___ Data segment ___
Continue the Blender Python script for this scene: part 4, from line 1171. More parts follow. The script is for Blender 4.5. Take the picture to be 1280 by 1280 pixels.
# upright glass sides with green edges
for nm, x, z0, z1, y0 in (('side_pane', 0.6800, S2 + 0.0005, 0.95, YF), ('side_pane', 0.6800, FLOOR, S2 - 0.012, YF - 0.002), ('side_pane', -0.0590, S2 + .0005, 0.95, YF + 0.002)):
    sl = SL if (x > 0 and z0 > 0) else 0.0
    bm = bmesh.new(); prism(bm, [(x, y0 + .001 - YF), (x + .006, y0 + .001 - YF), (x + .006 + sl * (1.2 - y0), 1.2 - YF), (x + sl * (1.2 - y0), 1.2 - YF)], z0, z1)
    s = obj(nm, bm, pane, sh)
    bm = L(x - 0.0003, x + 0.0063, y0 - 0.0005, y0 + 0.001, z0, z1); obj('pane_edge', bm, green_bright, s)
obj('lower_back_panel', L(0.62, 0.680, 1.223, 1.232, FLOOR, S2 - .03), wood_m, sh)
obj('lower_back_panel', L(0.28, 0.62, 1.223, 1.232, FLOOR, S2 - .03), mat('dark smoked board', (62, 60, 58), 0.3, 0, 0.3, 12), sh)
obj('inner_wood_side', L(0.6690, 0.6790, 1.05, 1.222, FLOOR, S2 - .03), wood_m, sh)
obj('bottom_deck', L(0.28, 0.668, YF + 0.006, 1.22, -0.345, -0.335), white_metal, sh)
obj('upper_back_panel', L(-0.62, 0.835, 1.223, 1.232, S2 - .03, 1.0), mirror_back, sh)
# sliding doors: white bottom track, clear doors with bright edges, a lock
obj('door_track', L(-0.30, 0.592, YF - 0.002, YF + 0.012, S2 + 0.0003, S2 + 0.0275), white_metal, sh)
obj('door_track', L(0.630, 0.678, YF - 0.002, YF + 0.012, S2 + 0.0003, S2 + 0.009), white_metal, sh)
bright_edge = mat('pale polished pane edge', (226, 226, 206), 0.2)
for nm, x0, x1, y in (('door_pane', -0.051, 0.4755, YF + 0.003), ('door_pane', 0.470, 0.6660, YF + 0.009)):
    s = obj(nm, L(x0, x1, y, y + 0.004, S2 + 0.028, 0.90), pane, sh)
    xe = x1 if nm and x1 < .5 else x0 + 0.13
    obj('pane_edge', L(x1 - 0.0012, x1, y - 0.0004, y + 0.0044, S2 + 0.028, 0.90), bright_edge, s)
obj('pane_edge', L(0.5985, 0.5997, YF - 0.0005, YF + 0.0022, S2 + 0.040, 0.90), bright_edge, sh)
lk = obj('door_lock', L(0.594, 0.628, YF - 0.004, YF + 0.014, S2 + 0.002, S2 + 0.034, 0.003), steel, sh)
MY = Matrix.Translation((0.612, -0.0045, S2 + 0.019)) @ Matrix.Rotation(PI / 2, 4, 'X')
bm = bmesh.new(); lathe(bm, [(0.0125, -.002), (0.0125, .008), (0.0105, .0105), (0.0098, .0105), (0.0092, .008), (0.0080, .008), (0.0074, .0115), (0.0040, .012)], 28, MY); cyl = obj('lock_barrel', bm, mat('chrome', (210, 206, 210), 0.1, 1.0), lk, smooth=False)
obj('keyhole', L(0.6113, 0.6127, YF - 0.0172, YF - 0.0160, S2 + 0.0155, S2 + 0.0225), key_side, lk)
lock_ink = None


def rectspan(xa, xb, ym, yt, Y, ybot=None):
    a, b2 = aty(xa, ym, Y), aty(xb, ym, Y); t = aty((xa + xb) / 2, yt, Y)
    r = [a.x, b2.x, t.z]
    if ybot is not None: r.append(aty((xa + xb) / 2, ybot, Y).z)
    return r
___
| Job |
Write out every line exactly as it stands.

| Answer to this task |
Continue the Blender Python script for this scene: part 4, from line 1171. More parts follow. The script is for Blender 4.5. Take the picture to be 1280 by 1280 pixels.
# upright glass sides with green edges
for nm, x, z0, z1, y0 in (('side_pane', 0.6800, S2 + 0.0005, 0.95, YF), ('side_pane', 0.6800, FLOOR, S2 - 0.012, YF - 0.002), ('side_pane', -0.0590, S2 + .0005, 0.95, YF + 0.002)):
    sl = SL if (x > 0 and z0 > 0) else 0.0
    bm = bmesh.new(); prism(bm, [(x, y0 + .001 - YF), (x + .006, y0 + .001 - YF), (x + .006 + sl * (1.2 - y0), 1.2 - YF), (x + sl * (1.2 - y0), 1.2 - YF)], z0, z1)
    s = obj(nm, bm, pane, sh)
    bm = L(x - 0.0003, x + 0.0063, y0 - 0.0005, y0 + 0.001, z0, z1); obj('pane_edge', bm, green_bright, s)
obj('lower_back_panel', L(0.62, 0.680, 1.223, 1.232, FLOOR, S2 - .03), wood_m, sh)
obj('lower_back_panel', L(0.28, 0.62, 1.223, 1.232, FLOOR, S2 - .03), mat('dark smoked board', (62, 60, 58), 0.3, 0, 0.3, 12), sh)
obj('inner_wood_side', L(0.6690, 0.6790, 1.05, 1.222, FLOOR, S2 - .03), wood_m, sh)
obj('bottom_deck', L(0.28, 0.668, YF + 0.006, 1.22, -0.345, -0.335), white_metal, sh)
obj('upper_back_panel', L(-0.62, 0.835, 1.223, 1.232, S2 - .03, 1.0), mirror_back, sh)
# sliding doors: white bottom track, clear doors with bright edges, a lock
obj('door_track', L(-0.30, 0.592, YF - 0.002, YF + 0.012, S2 + 0.0003, S2 + 0.0275), white_metal, sh)
obj('door_track', L(0.630, 0.678, YF - 0.002, YF + 0.012, S2 + 0.0003, S2 + 0.009), white_metal, sh)
bright_edge = mat('pale polished pane edge', (226, 226, 206), 0.2)
for nm, x0, x1, y in (('door_pane', -0.051, 0.4755, YF + 0.003), ('door_pane', 0.470, 0.6660, YF + 0.009)):
    s = obj(nm, L(x0, x1, y, y + 0.004, S2 + 0.028, 0.90), pane, sh)
    xe = x1 if nm and x1 < .5 else x0 + 0.13
    obj('pane_edge', L(x1 - 0.0012, x1, y - 0.0004, y + 0.0044, S2 + 0.028, 0.90), bright_edge, s)
obj('pane_edge', L(0.5985, 0.5997, YF - 0.0005, YF + 0.0022, S2 + 0.040, 0.90), bright_edge, sh)
lk = obj('door_lock', L(0.594, 0.628, YF - 0.004, YF + 0.014, S2 + 0.002, S2 + 0.034, 0.003), steel, sh)
MY = Matrix.Translation((0.612, -0.0045, S2 + 0.019)) @ Matrix.Rotation(PI / 2, 4, 'X')
bm = bmesh.new(); lathe(bm, [(0.0125, -.002), (0.0125, .008), (0.0105, .0105), (0.0098, .0105), (0.0092, .008), (0.0080, .008), (0.0074, .0115), (0.0040, .012)], 28, MY); cyl = obj('lock_barrel', bm, mat('chrome', (210, 206, 210), 0.1, 1.0), lk, smooth=False)
obj('keyhole', L(0.6113, 0.6127, YF - 0.0172, YF - 0.0160, S2 + 0.0155, S2 + 0.0225), key_side, lk)
lock_ink = None


def rectspan(xa, xb, ym, yt, Y, ybot=None):
    a, b2 = aty(xa, ym, Y), aty(xb, ym, Y); t = aty((xa + xb) / 2, yt, Y)
    r = [a.x, b2.x, t.z]
    if ybot is not None: r.append(aty((xa + xb) / 2, ybot, Y).z)
    return r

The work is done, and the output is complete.